More trash-filled balloons from North Korea are expected to litter the South from Saturday, Seoul’s military said, days after Pyongyang began its campaign to punish its neighbour.
North Korea sent around 260 balloons carrying bags of trash — including waste batteries, cigarette butts and what appeared to be manure — from Tuesday night to Wednesday, according to Seoul’s Joint Chiefs of Staff, which condemned the move as “low-class” and inhumane.
Pyongyang has defended the move, saying the “sincere gifts” were retaliation for balloons full of propaganda against Kim Jong Un’s rule sent northwards by activists in the South.
From Saturday, “north winds are forecasted, so the release of balloons carrying waste from the North to the South is expected”, an official from the Joint Chiefs of Staff (JCS) said Friday.
“We are closely monitoring the movements of the North Korean military and if such balloons are launched, an announcement will be made to the media,” the official said, advising the public to refrain from touching the balloons if spotted and to report them to authorities.
The announcement by the JCS came a day after Pyongyang fired a salvo of short-range ballistic missiles.
North Korea also attempted to jam GPS signals for a third consecutive day on Friday but it did not hinder any military operations in the South, Seoul’s military said.
Seoul’s unification ministry condemned Pyongyang’s latest provocations, calling them “irrational and nonsensical”.
The moves “clearly reveal the true nature and level of the North Korean regime to the world”, it said.
Seoul “will take all measures that North Korea will find difficult to bear” if Pyongyang does not cease such activities, the ministry said.
We “sternly warn that all responsibility for any subsequent situations will lie entirely with North Korea”, it said.
Liaison office
The North attempted to put a second spy satellite into orbit on Monday but it ended in failure.
That attempt came just hours after South Korea, Japan and China — Pyongyang’s most important ally — held a rare trilateral summit, where they called for Pyongyang to give up its nuclear weapons.
South Korean activists have long sent balloons filled with anti-Pyongyang propaganda, cash, rice, and USBs containing K-dramas northwards, a move that has always infuriated North Korea.
In 2018, during a period of improved inter-Korean relations, the leaders of the two Koreas agreed to “completely cease all hostile acts against each other in every domain, including land, air and sea”, including the distribution of leaflets.

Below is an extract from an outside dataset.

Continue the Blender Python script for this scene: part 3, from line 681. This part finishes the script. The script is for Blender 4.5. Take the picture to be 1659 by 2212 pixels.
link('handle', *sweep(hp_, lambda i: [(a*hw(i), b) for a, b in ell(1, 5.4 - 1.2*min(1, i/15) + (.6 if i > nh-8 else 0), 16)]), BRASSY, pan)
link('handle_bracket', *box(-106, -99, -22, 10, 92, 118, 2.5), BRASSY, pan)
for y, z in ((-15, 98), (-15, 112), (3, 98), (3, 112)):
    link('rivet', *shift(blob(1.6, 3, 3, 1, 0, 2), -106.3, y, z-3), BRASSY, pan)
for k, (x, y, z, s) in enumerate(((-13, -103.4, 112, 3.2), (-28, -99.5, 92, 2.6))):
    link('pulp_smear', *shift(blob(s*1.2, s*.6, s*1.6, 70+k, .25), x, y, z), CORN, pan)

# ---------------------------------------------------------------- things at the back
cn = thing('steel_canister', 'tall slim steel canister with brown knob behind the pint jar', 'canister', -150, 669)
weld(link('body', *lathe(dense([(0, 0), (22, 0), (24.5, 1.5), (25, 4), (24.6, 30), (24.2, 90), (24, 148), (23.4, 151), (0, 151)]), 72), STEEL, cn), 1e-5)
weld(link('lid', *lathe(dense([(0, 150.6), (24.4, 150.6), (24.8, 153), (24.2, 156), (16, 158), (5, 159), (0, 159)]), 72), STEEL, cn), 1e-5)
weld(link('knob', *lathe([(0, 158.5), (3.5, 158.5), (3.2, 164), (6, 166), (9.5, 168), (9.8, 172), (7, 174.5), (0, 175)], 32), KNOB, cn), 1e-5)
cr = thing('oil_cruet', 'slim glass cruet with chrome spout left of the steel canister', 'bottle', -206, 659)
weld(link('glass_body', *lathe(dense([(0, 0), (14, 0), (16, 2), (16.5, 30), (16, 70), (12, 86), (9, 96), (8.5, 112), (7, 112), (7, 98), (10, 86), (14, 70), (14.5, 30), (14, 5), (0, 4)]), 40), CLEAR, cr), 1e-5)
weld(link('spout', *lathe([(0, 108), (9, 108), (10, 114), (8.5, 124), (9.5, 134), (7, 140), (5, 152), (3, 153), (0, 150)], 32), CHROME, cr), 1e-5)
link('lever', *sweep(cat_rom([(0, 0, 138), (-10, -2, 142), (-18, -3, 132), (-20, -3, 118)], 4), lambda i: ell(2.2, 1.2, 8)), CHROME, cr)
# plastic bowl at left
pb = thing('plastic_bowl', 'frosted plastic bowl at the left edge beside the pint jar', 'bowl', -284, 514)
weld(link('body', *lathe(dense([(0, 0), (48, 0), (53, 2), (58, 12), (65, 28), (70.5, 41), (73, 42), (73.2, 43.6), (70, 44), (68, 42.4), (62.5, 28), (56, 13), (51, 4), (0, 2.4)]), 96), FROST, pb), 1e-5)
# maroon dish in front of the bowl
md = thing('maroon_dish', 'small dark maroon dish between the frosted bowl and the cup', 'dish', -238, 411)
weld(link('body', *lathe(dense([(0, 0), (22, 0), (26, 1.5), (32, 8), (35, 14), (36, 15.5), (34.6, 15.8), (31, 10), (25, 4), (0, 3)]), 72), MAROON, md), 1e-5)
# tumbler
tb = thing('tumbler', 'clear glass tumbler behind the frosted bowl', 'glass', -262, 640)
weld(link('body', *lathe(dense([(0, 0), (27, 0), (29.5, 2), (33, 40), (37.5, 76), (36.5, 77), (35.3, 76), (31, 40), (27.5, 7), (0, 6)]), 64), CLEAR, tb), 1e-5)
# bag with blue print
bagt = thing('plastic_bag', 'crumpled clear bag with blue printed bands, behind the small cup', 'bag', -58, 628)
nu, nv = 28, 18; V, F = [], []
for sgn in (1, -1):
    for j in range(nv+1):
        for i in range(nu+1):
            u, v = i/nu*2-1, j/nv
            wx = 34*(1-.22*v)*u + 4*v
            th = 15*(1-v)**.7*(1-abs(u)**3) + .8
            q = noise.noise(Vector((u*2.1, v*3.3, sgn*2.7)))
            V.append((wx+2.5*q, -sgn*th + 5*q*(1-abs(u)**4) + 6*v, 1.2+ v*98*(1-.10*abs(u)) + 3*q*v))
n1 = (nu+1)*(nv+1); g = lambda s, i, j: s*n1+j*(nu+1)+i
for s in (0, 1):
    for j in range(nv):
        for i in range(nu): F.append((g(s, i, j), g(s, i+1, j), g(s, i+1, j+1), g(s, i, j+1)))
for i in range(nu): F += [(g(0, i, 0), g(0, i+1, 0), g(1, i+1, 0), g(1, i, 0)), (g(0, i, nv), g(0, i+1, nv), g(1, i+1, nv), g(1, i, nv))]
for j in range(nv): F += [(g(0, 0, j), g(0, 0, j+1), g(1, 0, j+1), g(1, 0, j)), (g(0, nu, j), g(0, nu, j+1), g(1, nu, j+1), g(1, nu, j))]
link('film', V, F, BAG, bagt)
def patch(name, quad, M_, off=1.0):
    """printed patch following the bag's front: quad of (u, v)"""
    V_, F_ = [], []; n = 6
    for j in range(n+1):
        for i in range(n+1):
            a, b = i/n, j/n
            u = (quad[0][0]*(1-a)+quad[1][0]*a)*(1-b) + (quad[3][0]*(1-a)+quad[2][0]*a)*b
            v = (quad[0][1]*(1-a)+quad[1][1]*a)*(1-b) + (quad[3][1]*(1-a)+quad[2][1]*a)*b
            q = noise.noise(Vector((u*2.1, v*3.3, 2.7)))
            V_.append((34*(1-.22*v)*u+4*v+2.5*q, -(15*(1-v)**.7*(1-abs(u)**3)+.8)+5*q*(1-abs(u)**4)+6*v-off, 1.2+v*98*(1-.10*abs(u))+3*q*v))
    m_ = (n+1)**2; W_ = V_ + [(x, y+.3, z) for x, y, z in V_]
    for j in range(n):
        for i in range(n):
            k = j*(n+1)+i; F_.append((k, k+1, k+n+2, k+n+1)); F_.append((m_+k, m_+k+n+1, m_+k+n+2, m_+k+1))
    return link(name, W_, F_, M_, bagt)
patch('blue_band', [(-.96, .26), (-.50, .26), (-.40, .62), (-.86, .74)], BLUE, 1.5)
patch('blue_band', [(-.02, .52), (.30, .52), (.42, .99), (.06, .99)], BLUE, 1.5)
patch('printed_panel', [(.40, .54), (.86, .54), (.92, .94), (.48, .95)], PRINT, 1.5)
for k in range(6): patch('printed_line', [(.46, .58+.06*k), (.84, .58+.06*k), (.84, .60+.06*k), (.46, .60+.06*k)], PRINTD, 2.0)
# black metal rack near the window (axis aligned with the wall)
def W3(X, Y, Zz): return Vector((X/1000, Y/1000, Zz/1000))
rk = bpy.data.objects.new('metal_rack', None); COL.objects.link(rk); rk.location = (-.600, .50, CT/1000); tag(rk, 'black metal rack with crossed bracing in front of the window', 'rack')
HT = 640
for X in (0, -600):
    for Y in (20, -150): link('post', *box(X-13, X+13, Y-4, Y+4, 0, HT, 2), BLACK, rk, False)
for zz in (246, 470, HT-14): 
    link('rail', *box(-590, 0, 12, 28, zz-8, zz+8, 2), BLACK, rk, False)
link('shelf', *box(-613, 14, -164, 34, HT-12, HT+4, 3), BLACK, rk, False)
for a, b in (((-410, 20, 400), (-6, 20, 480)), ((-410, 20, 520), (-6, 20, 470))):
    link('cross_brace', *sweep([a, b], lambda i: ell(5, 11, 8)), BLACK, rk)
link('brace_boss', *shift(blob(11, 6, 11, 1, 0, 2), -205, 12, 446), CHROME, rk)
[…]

The South Korean parliament passed a law in 2020 criminalising the act of sending leaflets to the North.
But activists in the South did not stop and that same year Pyongyang, blaming the anti-North leaflets, unilaterally cut off all official military and political communication links to the South and blew up an inter-Korean liaison office on its side of the border.
Last year, South Korea’s Constitutional Court struck down the 2020 law that criminalised the sending of anti-Pyongyang propaganda leaflets to the North, calling it an undue limitation on free speech.
Kim’s powerful sister mocked Seoul for complaining over the trash-filled balloons this week, saying North Koreans were simply exercising their freedom of expression — a rationale Seoul has given in the past for activists’ actions.